## What is needed
Locate all lines with the word "picture" and copy them out.
---
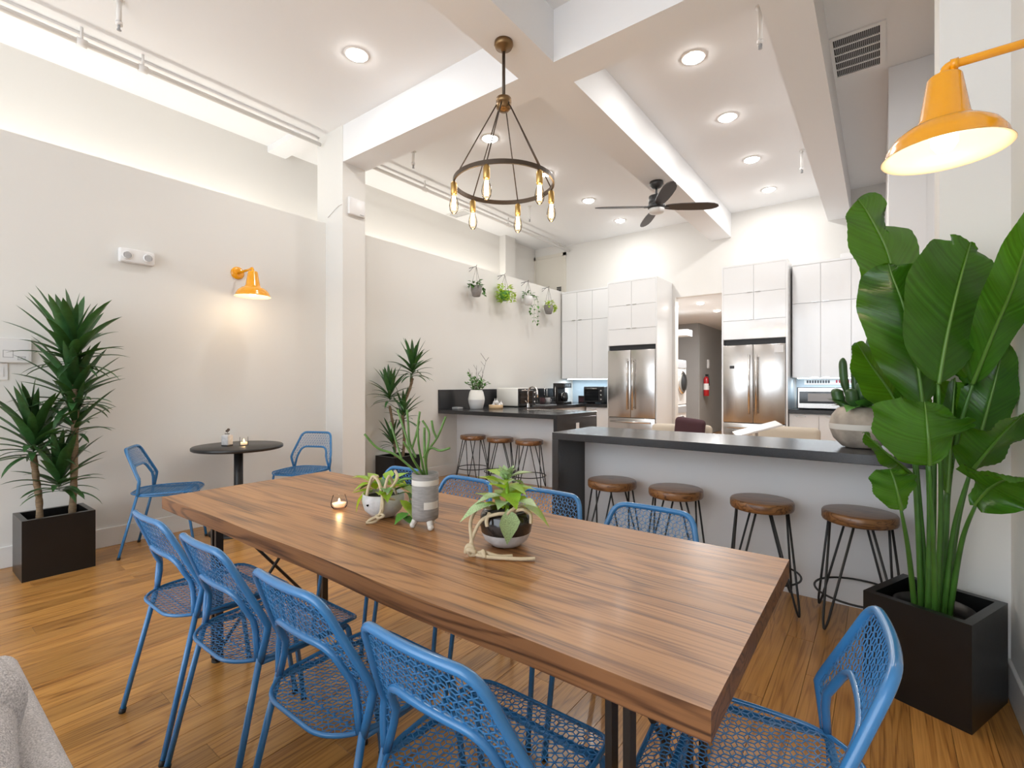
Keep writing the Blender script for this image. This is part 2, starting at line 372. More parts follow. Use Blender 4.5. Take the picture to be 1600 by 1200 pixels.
# ================================================================== CEILING FITTINGS
def downlight(x, y, z, label, pw_=DOWN_W, r=.075):
    t = thing('recessed_light', label, 'ceiling light', (x, y, z), 0, 'recessed downlights')
    MB().lathe([(r, -.001), (r + .004, -.008), (r + .022, -.006), (r + .026, 0)], 28, capb=False, capt=False).obj('trim_ring', 'lensring', t)
    MB().lathe([(.0005, -.030), (r * .5, -.028), (r * .85, -.019), (r, -.004)], 28, capb=False, capt=False).obj('lens', 'lens', t)
    area('downlight_lamp', (0, 0, -.034), r * 2, pw_, (1, .985, .965), parent=t)
downlight(-3.39, 2.38, ZC, 'recessed downlight over the bistro corner, left of the column beam')
downlight(-3.39, 4.07, ZC, 'recessed downlight seen through the chandelier rods')
downlight(-3.39, 5.17, ZC, 'recessed downlight just right of the chandelier ring')
downlight(-3.39, 6.32, ZC, 'recessed downlight left of the ceiling fan blade')
downlight(-3.39, 7.40, ZC, 'recessed downlight below the left fan blade, nearest the back wall')
downlight(-1.22, 4.07, ZC, 'largest recessed downlight between the two ceiling beams')
downlight(-1.22, 5.19, ZC, 'second recessed downlight from the front between the two beams')
downlight(-1.22, 6.34, ZC, 'third recessed downlight from the front between the two beams')
downlight(-1.22, 7.46, ZC, 'last recessed downlight between the beams, nearest the back wall')
downlight(-2.56, 8.95, 2.70, 'left one of the two small hallway downlights', 45, .06)
downlight(-2.56, 10.05, 2.70, 'right one of the two small hallway downlights', 45, .06)

def sprinkler(x, y, L, label):
    t = thing('sprinkler', label, 'sprinkler', (x, y, ZC), 0, 'ceiling sprinklers')
    MB().tube([(0, 0, 0), (0, 0, -L)], .016, 12).lathe([(.032, -.008), (.032, 0)], 20).obj('drop_pipe', 'trimwhite', t)
    MB().lathe([(.021, -L - .025), (.021, -L)], 16).obj('collar', 'pipewhite', t)
    MB().tube([(0, 0, -L - .02), (0, 0, -L - .05)], .008, 8).lathe([(.004, -L - .062), (.014, -L - .06), (.014, -L - .056)], 14).tube(fillet([(.009, 0, -L - .025), (.012, 0, -L - .045), (.003, 0, -L - .056)], .006), .0025, 6).tube(fillet([(-.009, 0, -L - .025), (-.012, 0, -L - .045), (-.003, 0, -L - .056)], .006), .0025, 6).obj('head', 'plasticgrey', t)
sprinkler(-4.235, 1.04, .15, 'white ceiling sprinkler at the top left edge of the room')
sprinkler(-4.29, 3.77, .13, 'white ceiling sprinkler between the column and chandelier')
sprinkler(-4.21, 5.99, .17, 'small white ceiling sprinkler behind the chandelier bulbs')
sprinkler(-.677, 3.81, .24, 'white ceiling sprinkler by the near end of the right beam')
sprinkler(-.714, 6.44, .20, 'white ceiling sprinkler by the far half of the right beam')

def pipe(y0, y1, label, hangers):
    t = thing('sprinkler_pipe', label, 'pipe', (-4.86, y0, ZC), 0, 'pipes along the ceiling edge')
    MB().tube([(.08, 0, -.115), (.08, y1 - y0, -.115)], .021, 14).obj('main_pipe', 'pipewhite', t)
    MB().box(-.012, .010, 0, y1 - y0, -.022, .06).obj('edge_trim', 'pipewhite', t)
    for h in hangers:
        hb = MB().tube([(.08, h - y0, -.1), (.08, h - y0, 0)], .010, 8).obj('hanger', 'pipewhite', t)
        MB().lathe([(.030, -.03), (.030, .03)], 14, (.08, h - y0, -.115), axis='y').obj('clamp', 'pipewhite', hb)
pipe(-3.5, 2.90, 'white sprinkler pipe along the ceiling edge left of the column', [-.6, .95, 1.33])
pipe(3.24, 8.12, 'white sprinkler pipe along the ceiling edge behind the chandelier', [4.4, 6.2])

def vent(x0, x1, y0, y1, z, label, ns, dark=True, cross=None):
    t = thing('ceiling_vent', label, 'vent', ((x0 + x1) / 2, (y0 + y1) / 2, z))
    a, b = (x1 - x0) / 2, (y1 - y0) / 2; f = .035
    MB().box(-a, a, -b, -b + f, -.012, 0).box(-a, a, b - f, b, -.012, 0).box(-a, -a + f, -b + f, b - f, -.012, 0).box(a - f, a, -b + f, b - f, -.012, 0).obj('frame', 'plasticwhite', t)
    MB().box(-a + f, a - f, -b + f, b - f, -.002, 0).obj('backing', 'ventdark' if dark else 'plasticgrey', t)
    n = ns
    for i in range(1, n):
        y = -b + f + (2 * b - 2 * f) * i / n
        MB().box(-a + f, a - f, y - .006, y + .006, -.011, -.002).obj('slat', 'plasticwhite', t)
    if cross:
        for i in range(1, cross):
            x = -a + f + (2 * a - 2 * f) * i / cross
            MB().box(x - .0025, x + .0025, -b + f, b - f, -.009, -.003).obj('fin', 'plasticgrey', t)
vent(-.33, .035, 4.49, 5.115, ZC, 'square dark-slotted return vent in the ceiling above the yellow lamp', 5, True, 24)
vent(-5.56, -5.16, 5.57, 5.80, ZC + .05, 'small white supply vent behind the chandelier', 5, False)

# ---- chandelier
t = thing('chandelier', 'bronze ring chandelier with six glowing filament bulbs over the dining table', 'chandelier', (-2.02, 2.57, ZB))
MB().lathe([(.062, 0), (.064, -.02), (.055, -.04), (.02, -.05), (.016, -.065)], 28).obj('canopy', 'antique', t)
MB().tube([(0, 0, -.05), (0, 0, -.40)], .011, 12).obj('rod', 'bronze', t)
MB().lathe([(.02, -.375), (.05, -.38), (.052, -.405), (.046, -.41), (.050, -.415), (.050, -.445), (.03, -.465), (.0, -.47)], 28, capt=False, capb=False).obj('hub', 'antique', t)
RZ, RR = -.955, .335
ring = MB(); n = 64; vs = []; fs = []
for i in range(n):
    a = 2 * PI * i / n
    for (r, z) in ((RR - .006, RZ - .014), (RR + .006, RZ - .014), (RR + .006, RZ + .014), (RR - .006, RZ + .014)): vs.append((r * math.cos(a), r * math.sin(a), z))
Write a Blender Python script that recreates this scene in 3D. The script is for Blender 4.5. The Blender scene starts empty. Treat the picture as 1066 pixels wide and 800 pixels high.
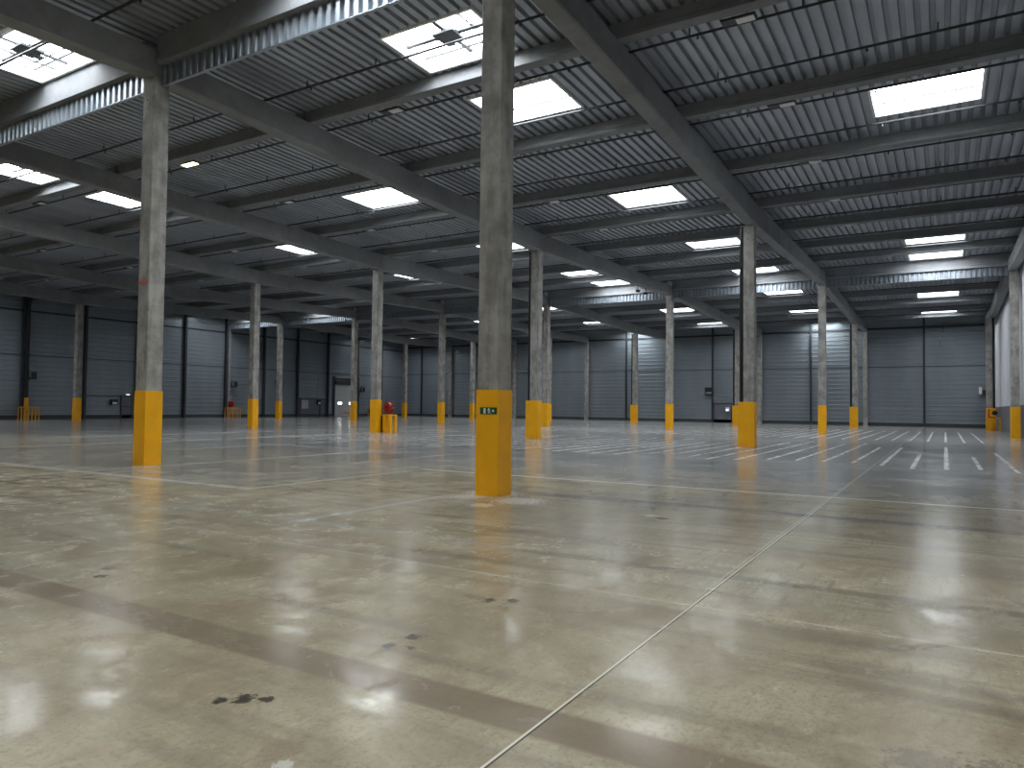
import bpy, math, random
from mathutils import Vector, Matrix
random.seed(7)
C = bpy.context.scene.collection
S = bpy.context.scene

# ------------------------------------------------------------------ site grid
A = 19.1          # distance between column rows (x)
B = 9.85          # distance between column lines (y)
PU = A / 4        # purlin spacing
XF = 66.9         # far wall
XB = -28.6        # rear wall
YR = -10.25       # right wall
YL = 57.4         # left wall

def lerp_rows(x, vals):                # vals for rows -2..4
    r = x / A
    k = math.floor(r); t = r - k
    return vals[k + 2] * (1 - t) + vals[k + 3] * t
_P8 = [0.0, 4.85, 9.7, 14.7, 19.6, 24.4, 29.2, 33.6, 38.2]
def PX(k):                             # purlin position, k may be fractional
    if k < 0: return k * PU
    def at(n): return 38.2 * (n // 8) + _P8[n % 8]
    n = int(math.floor(k)); t = k - n
    return at(n) * (1 - t) + at(n + 1) * t
def zbeam(x): return lerp_rows(x, [9.34, 8.80, 9.34, 8.80, 9.34, 8.85, 9.34])
def zdeck(x): return lerp_rows(x, [10.35, 10.0, 10.35, 10.0, 10.35, 10.0, 10.35])

# ------------------------------------------------------------------ materials
def new_mat(name):
    m = bpy.data.materials.new(name); m.use_nodes = True
    nt = m.node_tree; nt.nodes.clear()
    out = nt.nodes.new('ShaderNodeOutputMaterial')
    bs = nt.nodes.new('ShaderNodeBsdfPrincipled')
    nt.links.new(bs.outputs[0], out.inputs[0])
    return m, nt, bs

class G:
    """tiny node-graph helper"""
    def __init__(s, nt): s.nt = nt
    def link(s, v, sock):
        if isinstance(v, (int, float)): sock.default_value = v
        elif isinstance(v, tuple): sock.default_value = v if len(v) == 4 or len(sock.default_value) == 3 else (*v, 1)
        else: s.nt.links.new(v, sock)
    def m(s, op, a, b=0.0, c=0.0, clamp=False):
        n = s.nt.nodes.new('ShaderNodeMath'); n.operation = op; n.use_clamp = clamp
        s.link(a, n.inputs[0]); s.link(b, n.inputs[1]); s.link(c, n.inputs[2])
        return n.outputs[0]
    def mix(s, f, a, b):
        n = s.nt.nodes.new('ShaderNodeMix'); n.data_type = 'RGBA'
        s.link(f, n.inputs[0]); s.link(a, n.inputs[6]); s.link(b, n.inputs[7])
        return n.outputs[2]
    def noise(s, vec, scale, detail=3.0, rough=.5, dist=0.0):
        n = s.nt.nodes.new('ShaderNodeTexNoise')
        s.link(vec, n.inputs['Vector']); n.inputs['Scale'].default_value = scale
        n.inputs['Detail'].default_value = detail; n.inputs['Roughness'].default_value = rough
        n.inputs['Distortion'].default_value = dist
        return n.outputs[0]
    def coord(s, kind='Object'):
        return s.nt.nodes.new('ShaderNodeTexCoord').outputs[kind]
    def mapped(s, vec, loc=(0, 0, 0), scale=(1, 1, 1), rot=(0, 0, 0)):
        n = s.nt.nodes.new('ShaderNodeMapping'); s.link(vec, n.inputs[0])
        n.inputs[1].default_value = loc; n.inputs[2].default_value = rot; n.inputs[3].default_value = scale
        return n.outputs[0]
    def ramp(s, f, lo, hi):
        n = s.nt.nodes.new('ShaderNodeMapRange'); s.link(f, n.inputs[0])
        n.inputs[1].default_value = lo; n.inputs[2].default_value = hi
        n.interpolation_type = 'SMOOTHSTEP'
        return n.outputs[0]
    def sep(s, vec):
        n = s.nt.nodes.new('ShaderNodeSeparateXYZ'); s.link(vec, n.inputs[0]); return n.outputs
    def rand_vec(s, vec, k=31.0):
        oi = s.nt.nodes.new('ShaderNodeObjectInfo')
        r = s.m('MULTIPLY', oi.outputs['Random'], k)
        n = s.nt.nodes.new('ShaderNodeVectorMath'); n.operation = 'ADD'
        s.link(vec, n.inputs[0]); s.nt.links.new(r, n.inputs[1])
        return n.outputs[0]
    def bump(s, h, strength, dist=.01):
        n = s.nt.nodes.new('ShaderNodeBump'); n.inputs['Strength'].default_value = strength
        n.inputs['Distance'].default_value = dist; s.link(h, n.inputs['Height']); return n.outputs[0]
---
## Worked solution
Keep writing the Blender script for this image. This is part 2, starting at line 372. More parts follow. Use Blender 4.5. Take the picture to be 1600 by 1200 pixels.
Write a Blender Python script that recreates this scene in 3D. The script is for Blender 4.5. The Blender scene starts empty. Treat the picture as 1066 pixels wide and 800 pixels high.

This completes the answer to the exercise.